Censuring Free Speech on American Campuses
By: Todd J. ZywickiPosted on February 11, 2015 FREE Insights
Introduction by John Baden
Prof. Todd Zywicki, a member of FREE's Board of Trustees, is an economist and law professor at George Mason University. He is a graduate of Dartmouth, Clemson, and U VA and editor of the Supreme Court Economic Review. Todd is a frequent contributor to the Wall Street Journal and a prolific scholar.
While an elected member of Dartmouth's Board of Trustees Todd joined the battle against that university's enforcement of political correctness. This week's FREE Insights is a shortened version of Todds' article "Meet the Mid-Level Bureaucrats Who Impose Speech Codes on America’s Universities". It was published by the Pope Center for Higher Education Policy on February 4th.
Todd challenges the common view that left-wing professors enforce a stultifying political correctness antithetical to a university's ideal mission of free inquiry. Instead, at George Mason University and many other universities, a separate office staffed with bureaucrats lacking academic appointments enforce the progressive code of no offense.
When reading Todd's piece I better understood why the term "bureaucracy" always carries some crust of derision.
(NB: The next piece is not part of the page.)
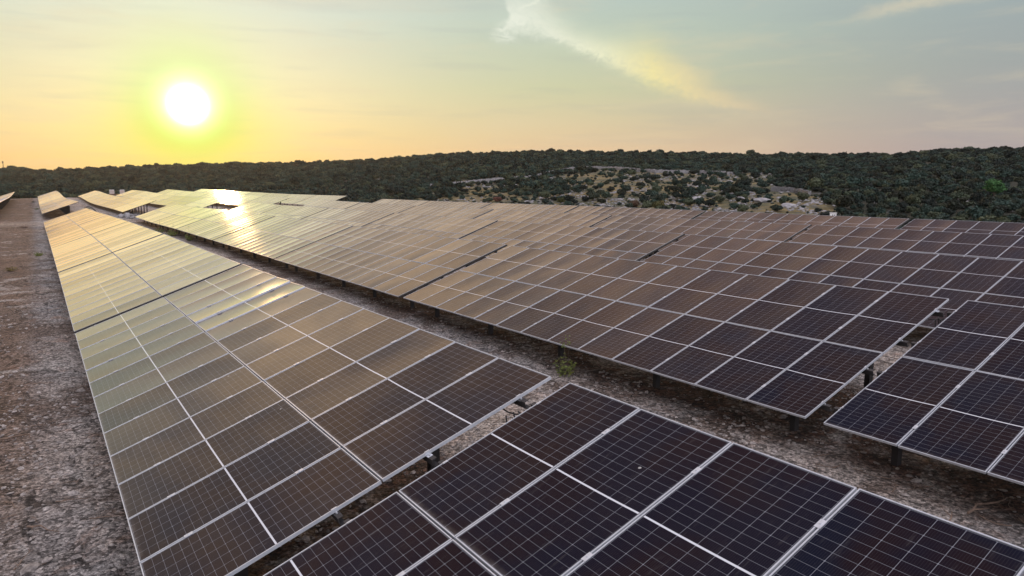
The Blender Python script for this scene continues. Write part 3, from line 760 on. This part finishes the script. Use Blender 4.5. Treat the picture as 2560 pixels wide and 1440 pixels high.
def scatter(name, meshes, pts, scales, rots, matn, kindlabel):
    """one object that instances the given meshes on points, kind = stuff"""
    pc = bpy.data.collections.new(name + '_kinds')
    for i, me in enumerate(meshes):
        pc.objects.link(bpy.data.objects.new('%s_kind' % name, me))
    me = bpy.data.meshes.new(name)
    me.vertices.add(len(pts)); me.vertices.foreach_set('co', np.asarray(pts, np.float32).ravel())
    a = me.attributes.new('scl', 'FLOAT_VECTOR', 'POINT'); a.data.foreach_set('vector', np.asarray(scales, np.float32).ravel())
    a = me.attributes.new('rot', 'FLOAT_VECTOR', 'POINT'); a.data.foreach_set('vector', np.asarray(rots, np.float32).ravel())
    a = me.attributes.new('pick', 'INT', 'POINT'); a.data.foreach_set('value', np.asarray(nr.randint(0, len(meshes), len(pts)), np.int32))
    o = obj(name, me); tag(o, kindlabel, name.replace('_', ' '), kind='stuff')
    g = bpy.data.node_groups.new(name, 'GeometryNodeTree')
    g.interface.new_socket('Geometry', in_out='INPUT', socket_type='NodeSocketGeometry')
    g.interface.new_socket('Geometry', in_out='OUTPUT', socket_type='NodeSocketGeometry')
    N = g.nodes; I = N.new('NodeGroupInput'); O = N.new('NodeGroupOutput')
    iop = N.new('GeometryNodeInstanceOnPoints'); ci = N.new('GeometryNodeCollectionInfo')
    ci.inputs['Collection'].default_value = pc; ci.inputs['Separate Children'].default_value = True; ci.inputs['Reset Children'].default_value = True
    def na(nm, ty):
        n = N.new('GeometryNodeInputNamedAttribute'); n.data_type = ty; n.inputs['Name'].default_value = nm; return n.outputs[0]
    g.links.new(I.outputs[0], iop.inputs['Points']); g.links.new(ci.outputs[0], iop.inputs['Instance'])
    iop.inputs['Pick Instance'].default_value = True
    g.links.new(na('pick', 'INT'), iop.inputs['Instance Index'])
    g.links.new(na('rot', 'FLOAT_VECTOR'), iop.inputs['Rotation']); g.links.new(na('scl', 'FLOAT_VECTOR'), iop.inputs['Scale'])
    g.links.new(iop.outputs[0], O.inputs[0])
    md = o.modifiers.new('scatter', 'NODES'); md.node_group = g
    return o

# ------------------------------------------------------------------ hillside scrub
ELL = [(1340, 472, 95, 22), (1125, 480, 45, 14), (1715, 484, 32, 12), (1820, 482, 40, 9)]
P, S = [], []
az_ = -7.0
rings = []
d = 55.0
while d < 930:
    s = 1.8 + d / 290.0
    na_ = int((R(82) * d) / s)
    a = np.radians(-7 + 85 * (np.arange(na_) + nr.uniform(-.45, .45, na_)) / na_)
    dj = d + nr.uniform(-.5, .5, na_) * s
    rings.append(np.stack([np.sin(a) * dj, np.cos(a) * dj, np.full(na_, s)], 1))
    d += s * 0.95
pts = np.concatenate(rings)
ad = np.degrees(np.arctan2(pts[:, 0], pts[:, 1])); dd_ = np.hypot(pts[:, 0], pts[:, 1])
e_ = np.hypot(np.maximum(pts[:, 0] - 49.0, 0), np.maximum(pts[:, 1] - 254.0, 0))
keep = (e_ > 7) & (dd_ < np.interp(ad, *zip(*RD)) * 1.04)
pts, dd_, ad, e_ = pts[keep], dd_[keep], ad[keep], e_[keep]
zt = terrain(pts[:, 0], pts[:, 1])
Pw = np.stack([pts[:, 0], pts[:, 1], zt], 1)
dv = Pw - CAM; zz = dv @ FW
bx = 1280 + CAM_F * (dv @ RT) / zz; by = 720 - CAM_F * (dv @ UP) / zz
wob = fbm(pts[:, 0] / 14, pts[:, 1] / 14, 91, 3)
clr = inpoly(bx + 120 * wob, by + 34 * wob, CLEARING) & (dd_ < 520)
for ex, ey, ew, eh in ELL: clr &= ~(((bx - ex) / ew) ** 2 + ((by - ey) / eh) ** 2 < 1)
rk = fbm(pts[:, 0] / 9, pts[:, 1] / 9, 77, 3)
rkb = fbm(pts[:, 0] / 40, pts[:, 1] / 40, 55, 3)
u = nr.rand(len(pts))
bare = (rk + rkb * 0.8 > 0.20) & ~clr & (dd_ > 170)
keep = np.where(clr, u < 0.62, np.where(bare, u < 0.25, u < 0.96))
size = pts[:, 2] * nr.uniform(0.7, 1.35, len(pts)) * np.where(nr.rand(len(pts)) < 0.08, 1.4, 1.0)
size = size * 0.64 * nr.uniform(.8, 1.25, len(pts))
size = np.where(clr, 0.4 + 2.0 * nr.rand(len(pts)) ** 2.6, size)
Pw, size, clr, bx, by, dd_, ad = [q[keep] for q in (Pw, size, clr, bx, by, dd_, ad)]
app = size / dd_
# which ones show: inside the frame and above the rear panels
hor = np.interp(bx, [0, 240, 500, 860, 1000, 1240, 1770, 2285, 2560], [492, 480, 474, 492, 500, 508, 528, 548, 556])
vis = (bx > -10) & (bx < 2570) & (by < hor + 2)
order = np.argsort(-(app * vis))
indiv = set(int(k) for k in order[:285])
for k in sorted(indiv):
    x, y, z = Pw[k]; s = size[k]
    fr = 1500 < bx[k] + 200 * 0 < 2600
    edge_strip = (by[k] > hor[k] - 9) and (1140 < bx[k] < 1720)
    ms, lb, gp = BUSH, None, None
    if clr[k]:
        lb, gp = 'small dark round bush standing alone in the dry grass clearing', 'bushes dotted over the dry grass clearing'
    elif bx[k] > 2000:
        lb, gp = 'dark green evergreen shrub on the right hand slope above the rear panels', 'evergreen shrubs on the right hand slope'
    elif bx[k] > 1000:
        lb, gp = 'dark evergreen shrub in the thicket behind the middle of the rear row', 'evergreen shrubs in the thicket behind the rear row'
    else:
        lb, gp = 'dark shrub at the foot of the wooded hill behind the far left rows', 'shrubs at the foot of the wooded hill'
    if edge_strip and k % 3:
        if k % 3 == 1: ms, lb, gp = BUSHY, 'yellow green bush peeping over the top edge of the rear row', 'coloured bushes along the rear row'
        else: ms, lb, gp = BUSHR, 'reddish leaved bush peeping over the top edge of the rear row', 'reddish bushes along the rear row'
    o = obj('bush', ms[k % len(ms)], None, (x, y, z - 0.1), (0, 0, nr.uniform(0, 6.28)), (s, s, s * nr.uniform(.8, 1.15)))
    tag(o, lb, 'bush', gp)
rest = np.array([k for k in range(len(Pw)) if k not in indiv]); print('scrub', len(rest))
sc = size[rest][:, None] * np.stack([nr.uniform(.8, 1.5, len(rest)), nr.uniform(.8, 1.3, len(rest)), nr.uniform(.75, 1.15, len(rest))], 1)
scatter('scrub_woodland', BUSH, Pw[rest] - [0, 0, 0.15], sc, np.stack([np.zeros(len(rest)), np.zeros(len(rest)), nr.uniform(0, 6.28, len(rest))], 1), None,
        'dense dark evergreen scrub covering the hills behind the solar field')

# one bright young tree on the right slope
def tree(name, P, h, m, label):
    T = empty(name, tuple(P)); tag(T, label, 'tree')
    mb = MB(); mb.bar((0, 0, -.3), (0.05 * h, 0, h * .45), .03 * h, 8, 0, .015 * h)
    for k in range(6):
        a = k * 1.05; mb.bar((0.05 * h, 0, h * .4), (0.05 * h + .22 * h * math.cos(a), .22 * h * math.sin(a), h * .72), .013 * h, 5, 0, .005 * h)
    obj('trunk', mb.mesh('trunk', [M_BARK]), T)
    obj('crown', crown_mesh('crown', 99, m, n=1100, flat=0.9, lobes=11, leaf=0.05, stems=False), T, (0.03 * h, 0, h * .3), (0, 0, 0), (h * .75, h * .75, h * .8))
tree('young_tree', march(2482, 512), 4.2, M_LEAF4, 'bright green young tree among the dark shrubs near the right edge')

# ------------------------------------------------------------------ rocks on the hillside and the dry stone walls
def drystone(pxs, label, h=1.1):
    pts = []
    for (a, b) in zip(pxs, pxs[1:]):
        for t in np.linspace(0, 1, 9)[:-1]:
            pts.append((a[0] + (b[0] - a[0]) * t, a[1] + (b[1] - a[1]) * t))
    pts = march_many([p[0] for p in pts], [p[1] for p in pts], 60)
    mb = MB(); q = random.Random(len(pts))
    for a, b in zip(pts, pts[1:]):
        a, b = Vector(a), Vector(b); L = (b - a).length
        if L > 25: continue
        n = max(1, int(L / 0.9)); dr = (b - a) / n
        for i in range(n):
            c = a + dr * (i + .5)
            z = float(terrain(c.x, c.y))
            for lv in range(2):
                M = Matrix.Translation((c.x + q.uniform(-.15, .15), c.y + q.uniform(-.15, .15), z + lv * h * .5)) @ Matrix.Rotation(math.atan2(dr.y, dr.x) + q.uniform(-.2, .2), 4, 'Z') @ Matrix.Rotation(q.uniform(-.12, .12), 4, 'Y')
                mb.box(-.55, .55, -.35, .35, -.15, h * .5 * q.uniform(.75, 1.15), 0, M)
    o = obj('dry_stone_wall', mb.mesh('dry_stone_wall', [M_ROCK])); tag(o, label, 'stone wall')
drystone([(1075, 469), (1150, 462), (1250, 452), (1330, 446), (1392, 431), (1450, 422), (1540, 424), (1640, 432), (1760, 434), (1850, 438)], 'long grey dry stone wall curving along the top of the dry clearing')
drystone([(1930, 478), (1985, 480), (2030, 492)], 'short grey stone terrace wall at the right end of the clearing')
# pale rocks strewn over clearing and bare patches
cx_, cy_ = nr.uniform(1050, 2110, 9000), nr.uniform(425, 540, 9000)
ok = inpoly(cx_, cy_, CLEARING) & (fbm(cx_ / 60., cy_ / 14., 5, 3) > 0.0)
QX, QY = list(cx_[ok][:3000]), list(cy_[ok][:3000])
for (cx, cy, rx, ry, n) in [(1280, 417, 45, 9, 110), (1370, 405, 30, 4, 40), (2130, 408, 60, 8, 90), (2300, 395, 45, 9, 110), (2400, 413, 60, 9, 90), (2500, 400, 60, 14, 120), (1900, 440, 60, 8, 120), (2200, 510, 18, 5, 12), (2430, 500, 30, 9, 25), (2080, 410, 30, 5, 50), (1150, 412, 40, 5, 20), (1440, 415, 35, 6, 40)]:
    QX += list(cx + nr.normal(size=n) * rx * .6); QY += list(cy + nr.normal(size=n) * ry * .6)
RP = march_many(QX, QY, 60)
RP = np.array([q for q in RP if np.hypot(q[0], q[1]) < 800])
rs = (.25 + .9 * nr.rand(len(RP)) ** 2)[:, None] * np.stack([nr.uniform(.7, 1.4, len(RP)), nr.uniform(.7, 1.4, len(RP)), nr.uniform(.5, 1.0, len(RP))], 1)
scatter('loose_rock', ROCKS, RP, rs, np.stack([nr.uniform(-.2, .2, len(RP)), nr.uniform(-.2, .2, len(RP)), nr.uniform(0, 6.28, len(RP))], 1), None, 'pale limestone strewn over the slope and clearing')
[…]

The university where I teach, George Mason University (GMU), has a speech code, which purports to regulate the speech of students in the interest of civility and educational values.
There is a separate office, called “University Life” staffed with specialists without academic appointments. It writes the rules, enforces them, and adjudicates violations of the rules of student conduct, including speech. Though it establishes some of the most important academic policies of the university, it effectively operates autonomously, resistant to inputs from the academic side of the house, even from well-intentioned law professors who would like to see their school live up to the highest ideals of the Enlightenment.
I testify as an expert, having spent the past five years, on and off, trying (and failing) to get our university’s speech code fixed.
The story begins in 2005, when T.J. Rodgers, Peter Robinson and I, as members of the Dartmouth College Board of Trustees, stressed the need for Dartmouth to abolish its speech code. We met with success and that year Dartmouth abolished its speech code and was awarded a green light rating by FIRE (Foundation for Individual Rights in Education http://www.thefire.org/) which it retains to this day, despite some backsliding.
Fresh off that experience, I turned my attention to GMU. FIRE didn’t like our speech code because there were problems and ambiguities, such as its prohibition of any communication that might cause “injury, distress, or emotional … discomfort” and requiring any posters to receive prior approval by the university to make certain they were consistent with the “educational mission of the University” (a standard that is nowhere defined).
It was then that my street-level education about modern university administration began. It is all very well and good for the president and provost to have views, but actual policies and language in which they are conveyed are determined by the bureaucracy.
That might be a tolerable (albeit odd) arrangement if it produced acceptable results, but the main stream of thought inside the University Life bureaucracy is decidedly hostile to free expression. For example, at one point one of the administrators told me that vagueness in a speech code is actually a positive virtue, because that way, students can be disciplined for disruptive conduct or speech that doesn’t actually violate any rule.
Speech codes come from a bureaucracy professionally dedicated to keeping late adolescent/young adults who have to live with one another calm, unoffended, and out of the newspapers. Those objectives may well be worthy, but they are not the main purpose of higher education, which often ideally demands that students confront ideas they find deeply disturbing.
Perhaps even more worrisome, when given the choice, today's generation of students sides with the speech-repressing administrators rather than the principles of free speech. For example, when a blue-ribbon committee of professors at the University of Chicago recently announced a ringing affirmation of the principles of free speech, the editors of the student newspaper took the committee to task for their absolutist tone, which the students complained was insufficiently sensitive to the need to suppress so-called "hate speech. It is depressing to think politically correct sentiments represent the authentic voice of a younger generation. Having heard hardly any other message from their culture, some have fully embraced the gods of political correctness, or more accurately stated, political correctness.
It is even more depressing when one considers that the most apparently secure fruits such as reason not dogma of the Enlightenment are only one generation away from extinction. This loss occurs if they are they are adhered to only by the older generation while despised by the younger.
Of all the many ideas that constitute our civilization, none is more central or important than the norm of free inquiry. The last place one should entrust these norms such as this one for safekeeping and propagation is to a bureaucracy that is dedicated to peace and quiet. Yet today, it is they, not the faculty, who are the true enemies of free speech on campus.